The questionnaire was sent again to Iceland in September following the announcement of new contacts (NFP and NRC)

Italy informed in November that questionnaires were waited from local organisations.

Descriptions of European Atlases and WCMC bases have also been taken into account as has the IUCN Law Center databases in Bonn.


Input of data

Data input has been made with a Microsoft Access application developed by the ETC/NC. Captured data have been returned to the countries for validation. So far only five countries have validated data and made a few modifications (DK, FI, GR, NO, SE).

The relational structure (cf annex 2) of the ETC/NC database allowed production of several results for this report (figures and maps). It has been organised in a easy way to facilitate data transfer to the future Catalogue of Data Sources of the EEA.


Accuracy of the results

Most of the questionnaires were quite well filled; some countries have added more information than asked (i.e. list of species names to which some other names have been added manually by some countries).

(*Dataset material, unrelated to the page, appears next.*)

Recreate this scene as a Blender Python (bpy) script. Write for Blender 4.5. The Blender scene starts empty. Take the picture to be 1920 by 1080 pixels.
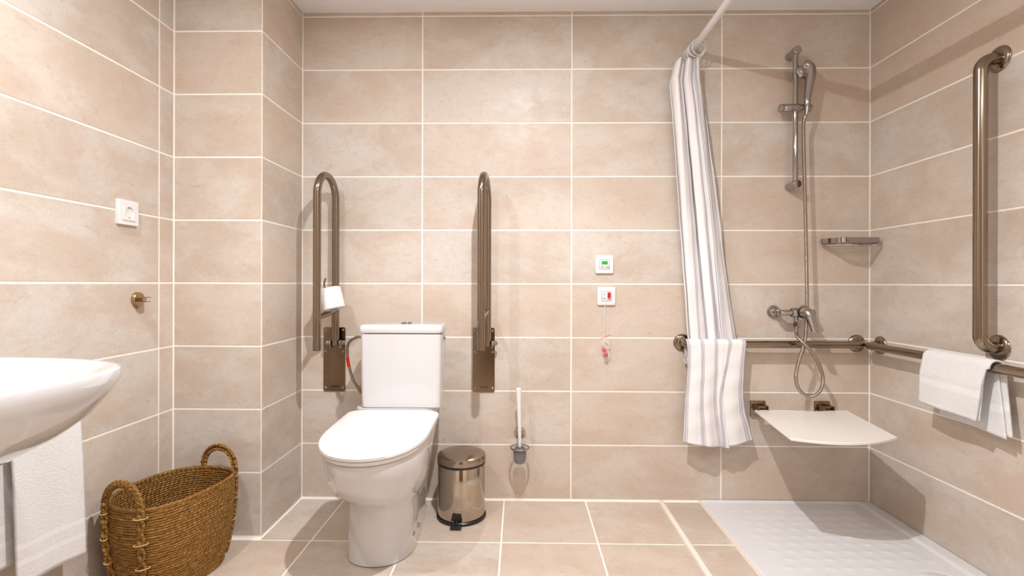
import bpy, bmesh, math, random
from mathutils import Vector, Matrix
random.seed(7)
PI = math.pi
S = bpy.context.scene
COL = S.collection
CEIL = 2.282
# ------------------------------------------------------------------ camera
cam = bpy.data.cameras.new('camera')
cam.sensor_width = 36.0; cam.lens = 930 / 1920 * 36.0
cam.shift_y = -8 / 1920; cam.clip_start = 0.01
camo = bpy.data.objects.new('camera', cam); COL.objects.link(camo)
camo.matrix_world = (Matrix.Translation((0, -2.313, 1.008)) @ Matrix.Rotation(math.radians(0.92), 4, 'Z')
                     @ Matrix.Rotation(PI / 2, 4, 'X') @ Matrix.Rotation(math.radians(0.14), 4, 'Z'))
S.camera = camo
# ------------------------------------------------------------------ world, exposure
w = bpy.data.worlds.new('world'); S.world = w; w.use_nodes = True
w.node_tree.nodes['Background'].inputs[0].default_value = (1.0, 0.93, 0.86, 1)
w.node_tree.nodes['Background'].inputs[1].default_value = 0.3
S.view_settings.view_transform = 'Standard'; S.view_settings.look = 'None'
S.view_settings.gamma = 1; S.view_settings.use_curve_mapping = False
S.view_settings.exposure = 0.22
LAMPS = [  # x, y, watts : recessed downlights
    (0.04, -1.26, 27.0, 34.0), (-1.0, -1.5, 9.0, 12.0)]
LCOL = (0.985, 0.99, 1.0)
FILL_W = 13.0
fl = bpy.data.lights.new('added_fill_light', 'AREA'); fl.shape = 'RECTANGLE'; fl.size = 1.2; fl.size_y = 0.6  # added soft fill behind the camera, not a lamp of the room
fl.energy = FILL_W; fl.color = (0.98, 0.99, 1.0)
flo = bpy.data.objects.new('added_fill_light', fl); COL.objects.link(flo); flo.location = (0.8, -2.6, CEIL - 0.02)

# ------------------------------------------------------------------ materials
def mat(name, col, rough=0.5, metal=0.0, bump=None, **kw):
    m = bpy.data.materials.new(name); m.use_nodes = True
    nt = m.node_tree; b = nt.nodes['Principled BSDF']
    b.inputs['Base Color'].default_value = (*col, 1); b.inputs['Roughness'].default_value = rough
    b.inputs['Metallic'].default_value = metal
    for k, v in kw.items(): b.inputs[k.replace('_', ' ')].default_value = v
    # every surface gets a fine procedural variation in roughness
    tc = nt.nodes.new('ShaderNodeTexCoord'); n = nt.nodes.new('ShaderNodeTexNoise'); n.inputs['Scale'].default_value = 9
    n.inputs['Detail'].default_value = 4
    nt.links.new(tc.outputs['Object'], n.inputs['Vector'])
    mr = nt.nodes.new('ShaderNodeMapRange'); mr.inputs[3].default_value = max(0.0, rough - 0.03); mr.inputs[4].default_value = rough + 0.04
    nt.links.new(n.outputs['Fac'], mr.inputs[0]); nt.links.new(mr.outputs[0], b.inputs['Roughness'])
    if bump:
        sc, st, dist = bump
        n2 = nt.nodes.new('ShaderNodeTexNoise'); n2.inputs['Scale'].default_value = sc; n2.inputs['Detail'].default_value = 3
        nt.links.new(tc.outputs['Object'], n2.inputs['Vector'])
        bp = nt.nodes.new('ShaderNodeBump'); bp.inputs['Strength'].default_value = st; bp.inputs['Distance'].default_value = dist
        nt.links.new(n2.outputs['Fac'], bp.inputs['Height']); nt.links.new(bp.outputs[0], b.inputs['Normal'])
    return m

def tile_material(name, base, warm, pale, stretch, warm_lo, warm_hi, rough):
    m = bpy.data.materials.new(name); m.use_nodes = True
    nt = m.node_tree; N = nt.nodes; L = nt.links; b = N['Principled BSDF']
    tc = N.new('ShaderNodeTexCoord'); oi = N.new('ShaderNodeObjectInfo')
    mp = N.new('ShaderNodeMapping'); mp.inputs['Scale'].default_value = stretch
    L.new(tc.outputs['Object'], mp.inputs['Vector'])
    mul = N.new('ShaderNodeMath'); mul.operation = 'MULTIPLY'; mul.inputs[1].default_value = 70
    L.new(oi.outputs['Random'], mul.inputs[0])
    def noise(scale, detail, rough_, add=0.0, dist=0.0):
        n = N.new('ShaderNodeTexNoise'); n.noise_dimensions = '4D'
        n.inputs['Scale'].default_value = scale; n.inputs['Detail'].default_value = detail
        n.inputs['Roughness'].default_value = rough_; n.inputs['Distortion'].default_value = dist
        L.new(mp.outputs[0], n.inputs['Vector'])
        a = N.new('ShaderNodeMath'); a.operation = 'ADD'; a.inputs[1].default_value = add
        L.new(mul.outputs[0], a.inputs[0]); L.new(a.outputs[0], n.inputs['W'])
        return n.outputs['Fac']
    def rng(src, a, c, lo=0.0, hi=1.0):
        r = N.new('ShaderNodeMapRange'); r.interpolation_type = 'SMOOTHSTEP'
        for i, v in zip((1, 2, 3, 4), (a, c, lo, hi)): r.inputs[i].default_value = v
        L.new(src, r.inputs[0]); return r.outputs[0]
    def mix(f, c1, c2):
        x = N.new('ShaderNodeMix'); x.data_type = 'RGBA'
        L.new(f, x.inputs[0])
        for i, c in ((6, c1), (7, c2)):
            if isinstance(c, tuple): x.inputs[i].default_value = (*c, 1)
            else: L.new(c, x.inputs[i])
        return x.outputs[2]
    c = mix(rng(noise(2.6, 6, 0.68, 0, 0.5), warm_lo, warm_hi, 0, 0.58), base, warm)
    c = mix(rng(noise(4.2, 7, 0.7, 11, 0.3), 0.46, 0.74, 0, 0.6), c, pale)
    c = mix(rng(oi.outputs['Random'], 0.15, 1.0, 0.0, 0.42), c, warm)          # some tiles are browner than others
    # mid-scale scuffs, fine worn scratches and specks
    c = mix(rng(noise(13, 9, 0.78, 17, 0.8), 0.50, 0.70, 0, 0.5), c, warm)
    c = mix(rng(noise(30, 8, 0.82, 23, 0.9), 0.53, 0.68, 0, 0.62), c, tuple(v * 0.80 for v in warm))
    c = mix(rng(noise(46, 6, 0.8, 37, 0.4), 0.56, 0.72, 0, 0.45), c, pale)
    c = mix(rng(noise(140, 4, 0.8, 31), 0.40, 0.72, 0.0, 0.30), c, tuple(v * 0.66 for v in base))
    hs = N.new('ShaderNodeHueSaturation'); L.new(c, hs.inputs['Color'])
    L.new(rng(oi.outputs['Random'], 0, 1, 0.95, 1.04), hs.inputs['Value'])
    L.new(hs.outputs[0], b.inputs['Base Color'])
    L.new(rng(noise(14, 4, 0.6, 41), 0.3, 0.7, rough - 0.06, rough + 0.08), b.inputs['Roughness'])
    bp = N.new('ShaderNodeBump'); bp.inputs['Strength'].default_value = 0.12; bp.inputs['Distance'].default_value = 0.002
    L.new(noise(60, 5, 0.65, 51), bp.inputs['Height']); L.new(bp.outputs[0], b.inputs['Normal'])
    b.inputs['Specular IOR Level'].default_value = 0.35
    return m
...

Among 161 databases dealing with species, the family list for which the number of species has been taken into account has been filled in 94 cases. The Species list for the Habitats Directive and Bern Convention has been filled in 101 cases.

The results also showed, that the habitat typology proposed by the questionnaire was not detailed enough to allow a good analysis. The questions on record numbers and data volume were ambiguous, and the answers consequently very weak.